Earl Walker

In 1952, Earl E. Walker founded Carr Lane Manufacturing Company, now the world’s foremost supplier of tooling components, modular fixturing, drill jig bushings and related workholding products for all areas of manufacturing. Walker received an honorary doctor of science degree in 2002.

As a welder at McDonnell Aircraft Company in the early 1950s, Walker realized there was a market for tools to hold airplane parts as they were being fabricated. He began making these tools in his home garage in Kirkwood, Mo., and his company soon took off.

Today, the Carr Lane Manufacturing Company and its many distributorships have plants and warehouses in several locations around the country, employ more than 325 workers and offer more than 9,700 tooling items for virtually every industry around the world. The company’s catalog includes everything from simple clamps to devices used in nuclear power systems.

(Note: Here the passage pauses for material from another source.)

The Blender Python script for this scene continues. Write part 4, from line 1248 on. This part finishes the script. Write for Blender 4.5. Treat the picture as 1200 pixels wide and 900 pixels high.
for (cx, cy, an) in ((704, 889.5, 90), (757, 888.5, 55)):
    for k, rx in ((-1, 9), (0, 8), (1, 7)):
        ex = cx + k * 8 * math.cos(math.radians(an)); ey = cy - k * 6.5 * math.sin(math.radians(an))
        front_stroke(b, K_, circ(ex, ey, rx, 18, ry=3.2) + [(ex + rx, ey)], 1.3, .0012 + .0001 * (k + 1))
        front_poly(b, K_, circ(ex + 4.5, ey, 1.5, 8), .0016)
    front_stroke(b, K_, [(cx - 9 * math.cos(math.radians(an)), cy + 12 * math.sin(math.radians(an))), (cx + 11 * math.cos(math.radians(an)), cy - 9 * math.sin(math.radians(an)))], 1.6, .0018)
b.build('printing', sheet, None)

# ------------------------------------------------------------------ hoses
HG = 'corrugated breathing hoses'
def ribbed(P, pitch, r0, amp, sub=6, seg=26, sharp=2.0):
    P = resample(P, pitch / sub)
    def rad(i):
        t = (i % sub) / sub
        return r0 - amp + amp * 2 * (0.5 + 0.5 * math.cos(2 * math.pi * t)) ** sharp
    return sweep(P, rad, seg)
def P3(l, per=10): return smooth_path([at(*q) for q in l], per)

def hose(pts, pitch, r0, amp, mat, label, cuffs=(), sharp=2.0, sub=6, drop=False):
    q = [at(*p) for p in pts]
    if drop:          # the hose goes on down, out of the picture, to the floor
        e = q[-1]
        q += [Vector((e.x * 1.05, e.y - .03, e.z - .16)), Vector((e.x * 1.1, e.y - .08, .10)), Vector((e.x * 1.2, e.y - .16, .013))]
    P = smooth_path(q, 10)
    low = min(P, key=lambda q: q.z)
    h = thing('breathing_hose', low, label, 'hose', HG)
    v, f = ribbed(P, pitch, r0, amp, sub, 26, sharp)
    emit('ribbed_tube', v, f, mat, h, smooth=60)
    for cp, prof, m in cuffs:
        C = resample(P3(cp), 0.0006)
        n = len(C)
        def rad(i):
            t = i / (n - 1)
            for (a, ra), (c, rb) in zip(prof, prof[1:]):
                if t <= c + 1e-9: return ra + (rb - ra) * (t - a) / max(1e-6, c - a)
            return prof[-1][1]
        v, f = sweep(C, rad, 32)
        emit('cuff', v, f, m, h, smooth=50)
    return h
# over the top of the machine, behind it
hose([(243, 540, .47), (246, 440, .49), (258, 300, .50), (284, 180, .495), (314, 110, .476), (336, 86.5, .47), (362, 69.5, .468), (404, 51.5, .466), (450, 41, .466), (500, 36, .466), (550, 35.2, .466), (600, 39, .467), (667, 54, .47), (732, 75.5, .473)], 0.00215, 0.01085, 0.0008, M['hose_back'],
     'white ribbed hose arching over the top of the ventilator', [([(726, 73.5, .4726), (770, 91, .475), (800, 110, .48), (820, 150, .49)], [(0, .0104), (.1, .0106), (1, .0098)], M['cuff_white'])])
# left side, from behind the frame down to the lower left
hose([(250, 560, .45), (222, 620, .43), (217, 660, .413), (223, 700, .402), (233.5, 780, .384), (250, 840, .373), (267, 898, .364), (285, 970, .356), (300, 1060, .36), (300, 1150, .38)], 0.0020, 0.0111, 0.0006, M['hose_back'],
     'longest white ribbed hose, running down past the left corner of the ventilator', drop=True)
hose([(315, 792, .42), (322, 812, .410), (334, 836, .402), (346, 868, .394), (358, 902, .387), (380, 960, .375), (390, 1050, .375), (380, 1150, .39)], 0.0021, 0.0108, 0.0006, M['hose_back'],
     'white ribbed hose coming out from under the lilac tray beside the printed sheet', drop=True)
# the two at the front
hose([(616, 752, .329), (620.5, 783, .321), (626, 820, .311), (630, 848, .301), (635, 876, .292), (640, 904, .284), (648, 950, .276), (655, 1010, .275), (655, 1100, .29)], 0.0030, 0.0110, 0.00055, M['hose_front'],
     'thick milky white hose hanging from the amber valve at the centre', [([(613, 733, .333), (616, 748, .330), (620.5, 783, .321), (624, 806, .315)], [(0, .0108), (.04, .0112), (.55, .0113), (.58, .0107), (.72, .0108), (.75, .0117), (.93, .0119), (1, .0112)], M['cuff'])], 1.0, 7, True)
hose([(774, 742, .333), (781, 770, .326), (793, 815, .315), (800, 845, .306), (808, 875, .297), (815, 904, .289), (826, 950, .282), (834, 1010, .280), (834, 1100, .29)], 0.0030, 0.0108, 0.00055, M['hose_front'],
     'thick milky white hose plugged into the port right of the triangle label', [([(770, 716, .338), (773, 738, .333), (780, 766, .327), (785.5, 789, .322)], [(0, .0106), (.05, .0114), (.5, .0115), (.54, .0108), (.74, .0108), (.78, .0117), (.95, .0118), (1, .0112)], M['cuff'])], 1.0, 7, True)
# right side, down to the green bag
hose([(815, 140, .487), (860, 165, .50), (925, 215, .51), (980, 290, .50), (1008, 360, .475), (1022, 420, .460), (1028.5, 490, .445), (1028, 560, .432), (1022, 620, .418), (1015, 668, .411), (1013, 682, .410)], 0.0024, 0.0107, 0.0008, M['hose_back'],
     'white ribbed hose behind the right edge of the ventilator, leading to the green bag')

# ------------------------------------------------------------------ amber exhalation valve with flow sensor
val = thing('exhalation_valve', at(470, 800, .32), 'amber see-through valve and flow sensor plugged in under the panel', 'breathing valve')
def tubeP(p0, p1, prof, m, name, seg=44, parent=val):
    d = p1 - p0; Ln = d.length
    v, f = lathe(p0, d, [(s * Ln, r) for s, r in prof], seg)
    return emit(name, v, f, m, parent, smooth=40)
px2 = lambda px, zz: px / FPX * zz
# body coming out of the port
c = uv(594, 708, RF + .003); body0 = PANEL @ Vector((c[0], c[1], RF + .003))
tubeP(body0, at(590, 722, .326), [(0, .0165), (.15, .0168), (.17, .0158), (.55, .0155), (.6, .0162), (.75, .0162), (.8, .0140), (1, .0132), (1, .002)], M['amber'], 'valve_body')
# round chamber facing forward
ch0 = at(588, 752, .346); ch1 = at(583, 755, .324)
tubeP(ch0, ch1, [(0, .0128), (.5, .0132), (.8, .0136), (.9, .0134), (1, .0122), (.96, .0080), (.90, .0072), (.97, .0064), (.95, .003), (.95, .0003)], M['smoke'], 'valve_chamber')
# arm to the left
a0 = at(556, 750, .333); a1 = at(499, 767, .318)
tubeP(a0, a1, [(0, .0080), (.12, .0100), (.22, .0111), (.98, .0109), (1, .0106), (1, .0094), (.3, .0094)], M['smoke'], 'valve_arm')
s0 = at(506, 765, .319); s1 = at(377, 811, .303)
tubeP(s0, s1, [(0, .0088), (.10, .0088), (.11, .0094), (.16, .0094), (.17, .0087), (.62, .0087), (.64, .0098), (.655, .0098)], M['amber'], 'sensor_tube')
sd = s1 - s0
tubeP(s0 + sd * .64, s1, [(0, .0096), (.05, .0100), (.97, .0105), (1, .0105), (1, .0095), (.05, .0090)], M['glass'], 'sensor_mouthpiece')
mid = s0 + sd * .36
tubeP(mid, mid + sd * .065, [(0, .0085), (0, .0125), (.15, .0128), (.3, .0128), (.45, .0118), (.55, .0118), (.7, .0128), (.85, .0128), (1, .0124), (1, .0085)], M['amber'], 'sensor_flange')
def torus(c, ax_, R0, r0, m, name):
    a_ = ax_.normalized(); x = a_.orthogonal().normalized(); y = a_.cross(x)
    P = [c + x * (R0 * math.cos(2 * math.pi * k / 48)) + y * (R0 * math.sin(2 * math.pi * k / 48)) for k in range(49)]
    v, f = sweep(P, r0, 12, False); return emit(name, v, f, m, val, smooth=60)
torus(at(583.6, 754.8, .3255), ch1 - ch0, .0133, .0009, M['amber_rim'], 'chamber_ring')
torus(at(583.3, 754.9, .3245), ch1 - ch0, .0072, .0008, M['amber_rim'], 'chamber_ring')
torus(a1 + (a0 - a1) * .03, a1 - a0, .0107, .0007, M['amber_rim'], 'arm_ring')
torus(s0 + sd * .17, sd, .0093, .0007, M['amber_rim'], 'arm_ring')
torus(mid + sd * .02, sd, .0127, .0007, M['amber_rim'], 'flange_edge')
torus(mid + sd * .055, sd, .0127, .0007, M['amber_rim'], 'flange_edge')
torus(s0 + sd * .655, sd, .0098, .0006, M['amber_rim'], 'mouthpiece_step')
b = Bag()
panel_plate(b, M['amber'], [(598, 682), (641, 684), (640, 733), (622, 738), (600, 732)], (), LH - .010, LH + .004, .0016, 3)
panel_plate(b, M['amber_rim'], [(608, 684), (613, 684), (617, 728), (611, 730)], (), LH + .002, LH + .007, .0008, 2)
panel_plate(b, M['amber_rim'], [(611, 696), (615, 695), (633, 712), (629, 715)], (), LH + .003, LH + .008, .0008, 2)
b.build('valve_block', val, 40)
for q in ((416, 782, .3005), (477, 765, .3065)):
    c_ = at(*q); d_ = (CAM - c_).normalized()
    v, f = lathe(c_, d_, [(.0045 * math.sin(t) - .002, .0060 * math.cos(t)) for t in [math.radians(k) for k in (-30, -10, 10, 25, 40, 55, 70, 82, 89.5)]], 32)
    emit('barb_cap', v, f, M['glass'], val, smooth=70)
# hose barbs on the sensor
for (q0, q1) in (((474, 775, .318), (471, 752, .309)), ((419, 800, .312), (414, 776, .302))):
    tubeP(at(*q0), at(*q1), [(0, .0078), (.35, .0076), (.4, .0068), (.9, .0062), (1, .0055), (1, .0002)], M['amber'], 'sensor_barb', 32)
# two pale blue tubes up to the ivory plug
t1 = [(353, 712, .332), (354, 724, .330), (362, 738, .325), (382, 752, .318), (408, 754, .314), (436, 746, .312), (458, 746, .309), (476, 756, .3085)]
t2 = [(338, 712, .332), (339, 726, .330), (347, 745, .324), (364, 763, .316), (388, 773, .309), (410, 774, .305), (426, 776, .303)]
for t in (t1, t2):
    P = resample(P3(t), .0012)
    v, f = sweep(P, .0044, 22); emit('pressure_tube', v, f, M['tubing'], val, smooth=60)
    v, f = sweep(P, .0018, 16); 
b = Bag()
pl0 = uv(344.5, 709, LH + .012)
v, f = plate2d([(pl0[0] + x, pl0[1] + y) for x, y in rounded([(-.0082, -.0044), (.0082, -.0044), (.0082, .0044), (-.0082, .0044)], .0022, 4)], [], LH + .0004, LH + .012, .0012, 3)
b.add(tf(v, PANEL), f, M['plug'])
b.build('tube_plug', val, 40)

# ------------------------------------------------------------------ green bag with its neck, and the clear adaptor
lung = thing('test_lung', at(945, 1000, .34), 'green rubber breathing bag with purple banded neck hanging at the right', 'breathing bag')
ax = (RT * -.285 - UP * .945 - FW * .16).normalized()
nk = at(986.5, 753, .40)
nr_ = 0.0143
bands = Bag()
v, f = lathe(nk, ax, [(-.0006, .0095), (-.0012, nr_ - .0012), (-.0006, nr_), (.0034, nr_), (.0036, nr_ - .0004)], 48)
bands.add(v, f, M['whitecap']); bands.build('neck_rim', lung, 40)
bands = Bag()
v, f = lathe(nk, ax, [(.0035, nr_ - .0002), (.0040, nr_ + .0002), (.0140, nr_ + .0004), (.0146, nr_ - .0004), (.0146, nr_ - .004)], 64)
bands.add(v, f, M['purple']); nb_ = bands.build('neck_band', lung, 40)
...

Walker and his wife, Myrtle, who is vice president of Carr Lane, are generous supporters of educational, civic and charitable organizations. The Walkers established the Earl E. Walker and Myrtle E. Walker Professor of Engineering in Washington University in St. Louis’ School of Engineering and Applied Science in 1998.

Walker received Washington University’s Robert S. Brookings Award in 1999 for exemplifying the alliance between the University and its community.